Generation of directional, coherent matter beams through dynamical instabilities in Bose-Einstein condensates

TL;DR

This paper presents a theoretical framework for generating highly directional, coherent matter beams from Bose-Einstein condensates via dynamical instabilities, extending analysis methods with Floquet theory and explaining experimental observations.

Contribution

It introduces a Floquet-based analytical approach to study dynamical instabilities in two-state BECs, enabling prediction of directional matter beams and their entanglement properties.

Findings

Dynamical instabilities lead to oppositely-propagating coherent matter beams.

The Floquet approach provides analytical insights into time-dependent BEC systems.
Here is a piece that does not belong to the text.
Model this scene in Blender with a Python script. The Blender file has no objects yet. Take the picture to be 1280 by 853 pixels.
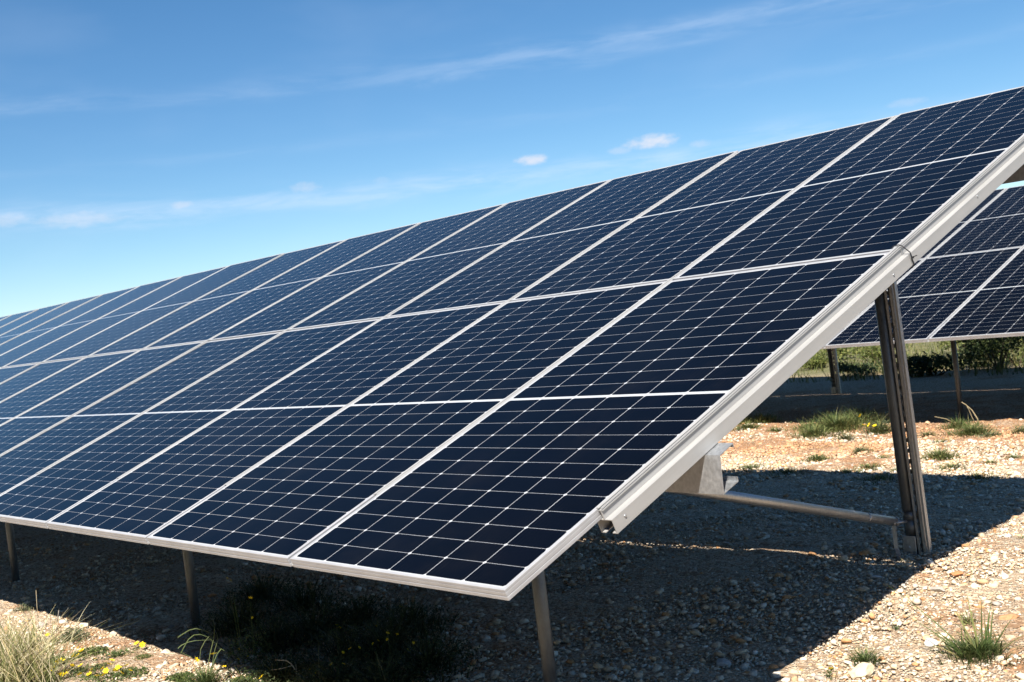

The theory explains experimental beam profiles and predicts EPR entanglement of paired particles.

Abstract

We present a theoretical analysis of a coupled, two-state Bose-Einstein condensate with non-equal scattering lengths, and show that dynamical instabilities can be excited. We demonstrate that these instabilities are exponentially amplified resulting in highly-directional, oppositely-propagating, coherent matter beams at specific momenta. To accomplish this we prove that the mean field of our system is periodic, and extend the standard Bogoliubov approach to consider a time-dependent, but cyclic, background. This allows us to use Floquet's theorem to gain analytic insight into such systems, rather than employing the usual Bogoliubov-de Gennes approach, which is usually limited to numerical solutions. We apply our theory to the metastable Helium atom laser experiment of Dall et al. [Phys. Rev. A 79, 011601(R) (2009)] and show it explains the anomalous beam profiles they observed. Finally we demonstrate the paired particle beams will be EPR-entangled on formation.